Tony C. Blog/Street.com Biz Spending Is Weak 03/28/2007 8:15 AM
There is no saving grace within today's report on February durable goods orders. Weakness has carried on for too many months for the latest weakness to be explained away. In addition, the weakness makes sense when put in the context of the slow pace of economic growth over the past year. Only if economic growth accelerates will the situation improve. Spending leads orders.
Overall, durable goods orders increased 2.5%, but the increase was solely because of a 9.6% surge in transportation orders, which increased largely because of a surge in orders for new aircraft (Boeing received orders for 51 aircraft in February compared to 13 in January). Excluding transportation, durable goods orders fell 0.1% following a 4.0% decrease in January. It was the fourth decline in five months.
Capital spending also looks weak. Orders for nondefense capital goods excluding aircraft, a key gauge of capital spending activity, fell 1.2% following a 7.4% decline in January, which was the biggest decline in three years. It was also the fourth decline in five months. The decline in business spending makes sense. The economy grew below its potential in the final three quarters of 2006, expanding at a pace of just 2.3%. In the current quarter, growth again appears to be running below potential, which is widely believed to be around 3%, owing to 2% productivity growth plus 1% growth in the labor force.

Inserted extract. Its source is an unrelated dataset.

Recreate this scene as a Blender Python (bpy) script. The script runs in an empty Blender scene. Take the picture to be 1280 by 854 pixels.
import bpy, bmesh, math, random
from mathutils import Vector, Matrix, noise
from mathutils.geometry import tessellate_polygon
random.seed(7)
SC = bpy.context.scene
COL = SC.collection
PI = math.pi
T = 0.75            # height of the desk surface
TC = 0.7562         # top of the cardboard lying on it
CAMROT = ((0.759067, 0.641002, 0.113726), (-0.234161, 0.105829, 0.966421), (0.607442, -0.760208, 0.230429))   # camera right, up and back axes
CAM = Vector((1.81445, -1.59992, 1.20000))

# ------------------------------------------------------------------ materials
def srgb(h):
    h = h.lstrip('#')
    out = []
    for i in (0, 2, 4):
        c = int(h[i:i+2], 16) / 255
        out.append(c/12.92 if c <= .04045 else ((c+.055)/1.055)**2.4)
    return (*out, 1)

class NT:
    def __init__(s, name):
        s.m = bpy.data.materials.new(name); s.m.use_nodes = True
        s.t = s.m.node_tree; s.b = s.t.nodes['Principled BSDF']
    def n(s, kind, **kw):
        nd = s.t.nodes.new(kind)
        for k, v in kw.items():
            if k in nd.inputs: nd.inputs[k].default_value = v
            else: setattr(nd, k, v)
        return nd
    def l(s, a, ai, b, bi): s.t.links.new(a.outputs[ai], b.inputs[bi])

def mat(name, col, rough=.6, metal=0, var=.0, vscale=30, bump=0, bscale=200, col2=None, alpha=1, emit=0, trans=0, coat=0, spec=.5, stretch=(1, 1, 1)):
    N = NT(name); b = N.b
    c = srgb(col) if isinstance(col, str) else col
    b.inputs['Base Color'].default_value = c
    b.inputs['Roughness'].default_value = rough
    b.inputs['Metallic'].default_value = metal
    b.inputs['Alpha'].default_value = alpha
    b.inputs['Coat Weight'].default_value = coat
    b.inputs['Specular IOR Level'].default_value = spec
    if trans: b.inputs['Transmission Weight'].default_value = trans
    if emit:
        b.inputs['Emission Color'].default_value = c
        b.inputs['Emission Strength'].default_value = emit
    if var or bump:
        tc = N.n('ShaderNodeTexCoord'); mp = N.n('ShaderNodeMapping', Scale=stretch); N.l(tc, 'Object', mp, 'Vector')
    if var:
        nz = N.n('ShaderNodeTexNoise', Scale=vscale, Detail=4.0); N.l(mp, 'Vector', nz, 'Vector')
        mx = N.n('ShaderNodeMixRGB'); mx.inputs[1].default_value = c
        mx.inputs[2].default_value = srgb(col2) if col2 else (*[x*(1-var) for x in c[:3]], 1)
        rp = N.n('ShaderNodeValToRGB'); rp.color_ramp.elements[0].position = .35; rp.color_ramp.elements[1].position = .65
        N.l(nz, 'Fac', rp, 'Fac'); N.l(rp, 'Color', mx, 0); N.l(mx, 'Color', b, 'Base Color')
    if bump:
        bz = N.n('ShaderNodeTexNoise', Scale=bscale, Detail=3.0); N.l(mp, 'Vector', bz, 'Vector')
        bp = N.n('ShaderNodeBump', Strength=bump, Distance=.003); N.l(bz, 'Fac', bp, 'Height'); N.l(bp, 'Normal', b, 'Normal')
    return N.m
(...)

With demand for goods and services running below the economy's ability to produce goods and services, companies have little need to add new capacity. Hence the weakness in capital spending. This won't change until demand picks up and consumers aren't exactly in the best of shape to carry the load. The hope is that the situation will turn by mid-year when the drag from the recent plunge in home construction begins to diminish, but this prospect is at risk now that some of what is ailing the consumer has become self-feeding.